Chelsea Kramer built something a lot of founders would envy. Starting with just 10,000 followers on TikTok, she launched Parke in 2022 as a direct-to-consumer clothing brand built around minimalistic basics, limited drops, and a community-first message.
No paid ads, no wholesale strategy. Just trust.
By 2024, the company was reportedly pulling in $16 million in revenue, with pop-up lines stretching six hours and drops selling out in minutes.
The brand’s identity was clear: thoughtful, intentional, and nothing like fast fashion. As Kramer said in one interview, “We are creating, number one, most importantly, a community and also clothing that make people feel comfortable that they want to wear from morning to night.”
That image started cracking when a TikTok creator called Sustainable Fashion Friend went through one of Chelsea’s day-in-the-life vlogs and paused on the background details. Documents scattered across a desk revealed supplier names and addresses pointing to manufacturers connected to Alibaba.
“While you’re posting your color palettes and pics of your computer, I can find a lot out about your company and how you work,” the creator said. “Identified that you’re sourcing from Alibaba. It’s always up on your tab.”
From there, the comparisons were hard to ignore. A $135 signature patch mock neck on the Parke website appeared to have a near-identical counterpart on Alibaba at roughly $15 per unit when ordered in bulk.

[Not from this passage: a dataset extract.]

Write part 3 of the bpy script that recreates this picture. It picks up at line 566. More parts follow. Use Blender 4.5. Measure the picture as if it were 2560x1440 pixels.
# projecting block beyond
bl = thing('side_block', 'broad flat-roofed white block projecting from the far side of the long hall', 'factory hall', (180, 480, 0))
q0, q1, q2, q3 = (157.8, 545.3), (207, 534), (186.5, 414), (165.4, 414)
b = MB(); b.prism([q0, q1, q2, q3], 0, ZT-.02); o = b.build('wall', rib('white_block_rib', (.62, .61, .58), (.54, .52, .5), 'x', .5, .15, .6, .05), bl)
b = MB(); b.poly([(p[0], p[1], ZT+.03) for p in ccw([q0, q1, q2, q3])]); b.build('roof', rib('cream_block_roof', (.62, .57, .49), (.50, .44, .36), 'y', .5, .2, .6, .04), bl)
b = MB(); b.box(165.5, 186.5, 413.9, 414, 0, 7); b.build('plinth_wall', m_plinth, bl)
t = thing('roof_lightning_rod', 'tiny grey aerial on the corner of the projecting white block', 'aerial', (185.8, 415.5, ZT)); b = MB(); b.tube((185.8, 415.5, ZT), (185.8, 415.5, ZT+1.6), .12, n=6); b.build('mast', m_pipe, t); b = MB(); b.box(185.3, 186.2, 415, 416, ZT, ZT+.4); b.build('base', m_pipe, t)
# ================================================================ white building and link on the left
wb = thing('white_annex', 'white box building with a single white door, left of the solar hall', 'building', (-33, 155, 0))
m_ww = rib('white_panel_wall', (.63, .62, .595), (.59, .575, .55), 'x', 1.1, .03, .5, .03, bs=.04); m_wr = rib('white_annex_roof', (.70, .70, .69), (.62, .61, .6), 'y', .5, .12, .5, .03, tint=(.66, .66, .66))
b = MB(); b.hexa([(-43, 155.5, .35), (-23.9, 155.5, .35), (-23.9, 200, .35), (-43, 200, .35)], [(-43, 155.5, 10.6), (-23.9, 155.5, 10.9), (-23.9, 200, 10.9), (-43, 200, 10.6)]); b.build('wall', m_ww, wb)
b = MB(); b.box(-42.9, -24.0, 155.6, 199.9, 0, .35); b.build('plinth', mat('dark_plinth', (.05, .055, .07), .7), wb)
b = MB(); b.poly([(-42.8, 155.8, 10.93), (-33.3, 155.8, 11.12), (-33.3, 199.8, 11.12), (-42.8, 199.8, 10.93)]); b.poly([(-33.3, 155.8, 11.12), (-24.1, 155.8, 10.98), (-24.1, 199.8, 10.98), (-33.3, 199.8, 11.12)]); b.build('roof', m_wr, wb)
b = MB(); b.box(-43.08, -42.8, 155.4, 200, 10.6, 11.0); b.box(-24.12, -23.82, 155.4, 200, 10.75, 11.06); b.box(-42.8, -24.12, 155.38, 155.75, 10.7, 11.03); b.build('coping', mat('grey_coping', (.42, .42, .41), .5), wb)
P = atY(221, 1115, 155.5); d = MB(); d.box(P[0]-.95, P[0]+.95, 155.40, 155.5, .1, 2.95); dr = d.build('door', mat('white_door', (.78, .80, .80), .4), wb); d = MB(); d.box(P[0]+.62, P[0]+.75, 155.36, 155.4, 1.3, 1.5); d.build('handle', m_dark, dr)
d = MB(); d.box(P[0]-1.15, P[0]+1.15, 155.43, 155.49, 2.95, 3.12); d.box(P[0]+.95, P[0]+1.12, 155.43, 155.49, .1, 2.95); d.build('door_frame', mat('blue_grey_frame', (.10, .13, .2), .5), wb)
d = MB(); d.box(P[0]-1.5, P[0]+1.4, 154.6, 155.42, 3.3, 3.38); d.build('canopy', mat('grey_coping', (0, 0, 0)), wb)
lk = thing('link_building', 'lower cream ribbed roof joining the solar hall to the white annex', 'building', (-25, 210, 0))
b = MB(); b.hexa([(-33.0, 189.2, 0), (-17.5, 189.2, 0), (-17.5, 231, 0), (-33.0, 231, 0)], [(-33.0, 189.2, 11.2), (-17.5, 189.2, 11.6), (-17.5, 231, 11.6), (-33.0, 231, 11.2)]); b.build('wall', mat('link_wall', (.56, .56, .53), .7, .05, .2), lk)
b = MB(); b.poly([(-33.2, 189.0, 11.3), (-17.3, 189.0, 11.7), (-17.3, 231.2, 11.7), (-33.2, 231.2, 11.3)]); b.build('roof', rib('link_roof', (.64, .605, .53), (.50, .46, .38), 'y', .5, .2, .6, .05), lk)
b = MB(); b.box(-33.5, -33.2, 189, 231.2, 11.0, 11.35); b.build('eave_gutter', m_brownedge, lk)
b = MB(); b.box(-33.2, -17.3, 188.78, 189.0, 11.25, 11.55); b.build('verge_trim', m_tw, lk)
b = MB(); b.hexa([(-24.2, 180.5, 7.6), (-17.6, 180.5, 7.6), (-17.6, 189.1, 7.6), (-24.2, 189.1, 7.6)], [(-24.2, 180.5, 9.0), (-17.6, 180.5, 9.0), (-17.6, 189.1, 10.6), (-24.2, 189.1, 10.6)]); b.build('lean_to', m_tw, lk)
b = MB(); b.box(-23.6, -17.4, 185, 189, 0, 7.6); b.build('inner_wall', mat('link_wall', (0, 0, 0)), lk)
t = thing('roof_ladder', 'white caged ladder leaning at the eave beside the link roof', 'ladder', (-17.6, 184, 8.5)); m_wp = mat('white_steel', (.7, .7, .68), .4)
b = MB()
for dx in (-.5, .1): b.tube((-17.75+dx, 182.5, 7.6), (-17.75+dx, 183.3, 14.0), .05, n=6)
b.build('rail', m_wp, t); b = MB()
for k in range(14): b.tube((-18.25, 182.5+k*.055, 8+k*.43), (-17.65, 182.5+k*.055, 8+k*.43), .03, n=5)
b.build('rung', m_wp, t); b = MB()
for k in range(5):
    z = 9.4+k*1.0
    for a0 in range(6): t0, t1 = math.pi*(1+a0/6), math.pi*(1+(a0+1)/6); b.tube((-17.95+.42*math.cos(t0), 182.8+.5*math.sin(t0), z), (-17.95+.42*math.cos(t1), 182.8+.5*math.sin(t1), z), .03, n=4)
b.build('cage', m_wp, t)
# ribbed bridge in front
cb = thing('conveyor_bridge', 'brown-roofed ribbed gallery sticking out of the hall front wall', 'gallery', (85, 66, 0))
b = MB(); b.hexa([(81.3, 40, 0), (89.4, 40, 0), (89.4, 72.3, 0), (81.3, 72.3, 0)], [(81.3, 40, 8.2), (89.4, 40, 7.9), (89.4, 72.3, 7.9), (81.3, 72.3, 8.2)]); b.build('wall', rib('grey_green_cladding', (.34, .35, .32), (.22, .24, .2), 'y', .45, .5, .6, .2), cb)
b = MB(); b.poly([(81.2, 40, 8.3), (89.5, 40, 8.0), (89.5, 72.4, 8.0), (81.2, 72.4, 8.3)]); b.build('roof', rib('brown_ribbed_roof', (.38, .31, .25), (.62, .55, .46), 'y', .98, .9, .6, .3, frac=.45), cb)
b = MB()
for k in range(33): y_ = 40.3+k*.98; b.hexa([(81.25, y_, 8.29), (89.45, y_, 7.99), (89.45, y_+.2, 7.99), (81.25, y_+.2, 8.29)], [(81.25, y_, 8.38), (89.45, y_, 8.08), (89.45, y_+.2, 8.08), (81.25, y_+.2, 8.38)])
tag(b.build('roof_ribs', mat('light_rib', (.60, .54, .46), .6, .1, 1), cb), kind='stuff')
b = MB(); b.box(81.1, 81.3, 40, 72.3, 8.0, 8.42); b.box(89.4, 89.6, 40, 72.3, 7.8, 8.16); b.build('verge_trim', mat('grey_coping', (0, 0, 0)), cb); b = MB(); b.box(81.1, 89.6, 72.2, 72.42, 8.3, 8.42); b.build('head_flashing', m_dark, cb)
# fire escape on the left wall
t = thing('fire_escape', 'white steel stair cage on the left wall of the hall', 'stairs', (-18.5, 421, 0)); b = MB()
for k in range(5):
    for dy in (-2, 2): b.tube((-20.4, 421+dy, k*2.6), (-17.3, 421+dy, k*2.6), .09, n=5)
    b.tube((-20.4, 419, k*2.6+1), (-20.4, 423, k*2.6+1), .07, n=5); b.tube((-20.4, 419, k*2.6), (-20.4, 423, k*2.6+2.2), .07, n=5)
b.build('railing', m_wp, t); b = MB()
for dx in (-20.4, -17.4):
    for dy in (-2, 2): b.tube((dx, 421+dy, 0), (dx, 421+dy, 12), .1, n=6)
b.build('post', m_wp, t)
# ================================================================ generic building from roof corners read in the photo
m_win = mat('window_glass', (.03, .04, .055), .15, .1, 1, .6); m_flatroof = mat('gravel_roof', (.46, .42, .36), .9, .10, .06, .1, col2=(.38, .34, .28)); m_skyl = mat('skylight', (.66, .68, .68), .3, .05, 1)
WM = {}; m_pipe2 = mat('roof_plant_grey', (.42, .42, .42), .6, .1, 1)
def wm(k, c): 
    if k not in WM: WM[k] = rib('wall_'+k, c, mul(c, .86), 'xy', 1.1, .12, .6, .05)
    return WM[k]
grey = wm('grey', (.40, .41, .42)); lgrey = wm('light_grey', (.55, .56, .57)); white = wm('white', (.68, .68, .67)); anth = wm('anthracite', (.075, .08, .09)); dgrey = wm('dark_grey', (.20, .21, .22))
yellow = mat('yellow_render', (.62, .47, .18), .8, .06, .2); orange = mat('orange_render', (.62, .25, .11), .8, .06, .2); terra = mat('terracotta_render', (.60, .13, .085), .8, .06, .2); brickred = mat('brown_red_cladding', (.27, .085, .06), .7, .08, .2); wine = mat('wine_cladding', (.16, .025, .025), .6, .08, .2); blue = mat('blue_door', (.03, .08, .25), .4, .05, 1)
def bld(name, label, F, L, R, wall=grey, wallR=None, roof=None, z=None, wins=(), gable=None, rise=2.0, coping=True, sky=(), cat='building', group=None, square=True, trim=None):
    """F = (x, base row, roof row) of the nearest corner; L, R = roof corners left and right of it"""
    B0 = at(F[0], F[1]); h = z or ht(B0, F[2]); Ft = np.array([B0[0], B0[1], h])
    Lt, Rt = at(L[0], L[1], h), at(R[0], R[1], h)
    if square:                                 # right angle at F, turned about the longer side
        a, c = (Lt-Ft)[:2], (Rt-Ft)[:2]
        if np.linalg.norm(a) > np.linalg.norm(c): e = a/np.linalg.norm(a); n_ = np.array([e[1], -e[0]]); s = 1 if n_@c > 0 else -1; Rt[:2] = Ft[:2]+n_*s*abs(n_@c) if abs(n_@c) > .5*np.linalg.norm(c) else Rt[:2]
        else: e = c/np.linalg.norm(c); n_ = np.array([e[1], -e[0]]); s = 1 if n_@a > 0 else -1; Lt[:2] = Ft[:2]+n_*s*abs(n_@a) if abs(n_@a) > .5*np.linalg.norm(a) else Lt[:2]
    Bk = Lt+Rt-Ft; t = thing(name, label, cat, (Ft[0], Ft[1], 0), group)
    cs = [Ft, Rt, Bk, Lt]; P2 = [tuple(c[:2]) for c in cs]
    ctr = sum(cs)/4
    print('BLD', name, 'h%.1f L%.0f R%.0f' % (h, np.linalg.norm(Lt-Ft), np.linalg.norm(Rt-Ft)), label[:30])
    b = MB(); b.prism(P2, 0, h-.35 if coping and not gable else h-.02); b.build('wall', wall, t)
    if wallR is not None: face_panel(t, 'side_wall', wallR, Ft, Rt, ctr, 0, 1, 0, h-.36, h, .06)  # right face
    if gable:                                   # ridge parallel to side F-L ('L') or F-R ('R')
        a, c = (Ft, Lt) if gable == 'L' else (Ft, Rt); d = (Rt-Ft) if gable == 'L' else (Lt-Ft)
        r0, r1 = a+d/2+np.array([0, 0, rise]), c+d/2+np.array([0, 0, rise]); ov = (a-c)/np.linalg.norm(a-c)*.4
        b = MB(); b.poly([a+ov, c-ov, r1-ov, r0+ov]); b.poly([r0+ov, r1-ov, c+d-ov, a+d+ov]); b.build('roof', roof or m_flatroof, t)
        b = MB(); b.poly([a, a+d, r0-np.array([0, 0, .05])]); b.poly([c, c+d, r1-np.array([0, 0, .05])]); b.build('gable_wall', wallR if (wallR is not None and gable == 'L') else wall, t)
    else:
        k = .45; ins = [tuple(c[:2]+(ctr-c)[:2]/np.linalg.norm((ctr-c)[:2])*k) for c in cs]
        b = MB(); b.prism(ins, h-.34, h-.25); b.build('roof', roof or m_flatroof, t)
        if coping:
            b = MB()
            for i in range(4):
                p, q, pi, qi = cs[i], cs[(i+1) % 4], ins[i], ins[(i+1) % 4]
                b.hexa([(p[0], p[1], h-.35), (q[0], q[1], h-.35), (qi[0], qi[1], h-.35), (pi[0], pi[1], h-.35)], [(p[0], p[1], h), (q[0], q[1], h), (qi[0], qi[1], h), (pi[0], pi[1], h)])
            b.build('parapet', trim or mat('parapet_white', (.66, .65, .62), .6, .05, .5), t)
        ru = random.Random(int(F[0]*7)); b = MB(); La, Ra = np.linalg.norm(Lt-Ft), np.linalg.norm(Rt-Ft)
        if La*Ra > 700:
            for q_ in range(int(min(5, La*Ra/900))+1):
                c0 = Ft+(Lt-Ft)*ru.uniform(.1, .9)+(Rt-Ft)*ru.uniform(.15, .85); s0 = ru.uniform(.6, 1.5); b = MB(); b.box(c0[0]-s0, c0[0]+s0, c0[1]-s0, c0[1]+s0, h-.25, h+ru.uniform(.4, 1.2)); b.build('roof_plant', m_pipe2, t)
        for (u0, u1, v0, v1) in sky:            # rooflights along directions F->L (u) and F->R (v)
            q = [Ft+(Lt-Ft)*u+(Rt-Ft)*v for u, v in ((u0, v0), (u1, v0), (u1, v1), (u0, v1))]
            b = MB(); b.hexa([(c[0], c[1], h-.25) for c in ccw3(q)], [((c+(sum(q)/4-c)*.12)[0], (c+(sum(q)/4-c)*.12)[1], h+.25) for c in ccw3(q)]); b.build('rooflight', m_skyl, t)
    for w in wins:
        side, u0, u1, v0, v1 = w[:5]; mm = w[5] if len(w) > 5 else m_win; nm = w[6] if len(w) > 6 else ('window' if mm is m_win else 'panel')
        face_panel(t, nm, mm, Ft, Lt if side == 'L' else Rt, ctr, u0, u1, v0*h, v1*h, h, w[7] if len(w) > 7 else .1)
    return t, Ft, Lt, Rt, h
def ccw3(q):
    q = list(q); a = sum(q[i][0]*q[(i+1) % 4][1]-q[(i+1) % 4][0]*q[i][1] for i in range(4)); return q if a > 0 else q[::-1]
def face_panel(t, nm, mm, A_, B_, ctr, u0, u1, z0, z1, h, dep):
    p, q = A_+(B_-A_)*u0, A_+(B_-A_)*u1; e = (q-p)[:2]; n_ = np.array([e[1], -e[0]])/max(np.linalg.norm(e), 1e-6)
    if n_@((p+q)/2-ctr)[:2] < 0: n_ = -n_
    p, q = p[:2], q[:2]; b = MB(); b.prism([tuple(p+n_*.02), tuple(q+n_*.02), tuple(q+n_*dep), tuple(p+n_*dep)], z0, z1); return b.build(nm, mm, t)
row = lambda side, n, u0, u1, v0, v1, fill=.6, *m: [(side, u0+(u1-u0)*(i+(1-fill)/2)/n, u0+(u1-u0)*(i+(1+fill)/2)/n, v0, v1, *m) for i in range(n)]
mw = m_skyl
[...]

A $230 denim jacket from Parke looked strikingly similar to a $50 piece available through Chinese suppliers with the same color variations.


One creator even ordered what appeared to be the same Parke sweater directly from the Chinese supplier for $25 instead of the $135 retail price, put it on camera, and confirmed it felt identical.
White labeling, the practice of buying a generic product from a manufacturer and selling it under your own brand, is common across retail. Trader Joe’s does it. Plenty of large brands do it. On its own, it is not necessarily a problem. The issue with Parke is that when your identity is ‘we’re not like those other white label brands,’ and then people find out you actually are like those other brands, that’s where things break.”
Kramer responded to critics in comment sections, writing, “We don’t do that even remotely. Please take your false claims and negativity somewhere else.” She has also stated that Parke does not white label its products and that she works with a technical designer to develop samples that go through multiple rounds of changes in fit, wash, and color.

The controversy escalated just as the brand had reached its widest audience yet through a collaboration with Target, where $150 Parke hoodies were being sold for around $40, sending shoppers into a frenzy across the country.
The real damage was not a single product or price point. It was the gap between what Parke sold as its story and what the supply chain appeared to tell. Once that gap became visible, the years of carefully built trust were the first thing to go.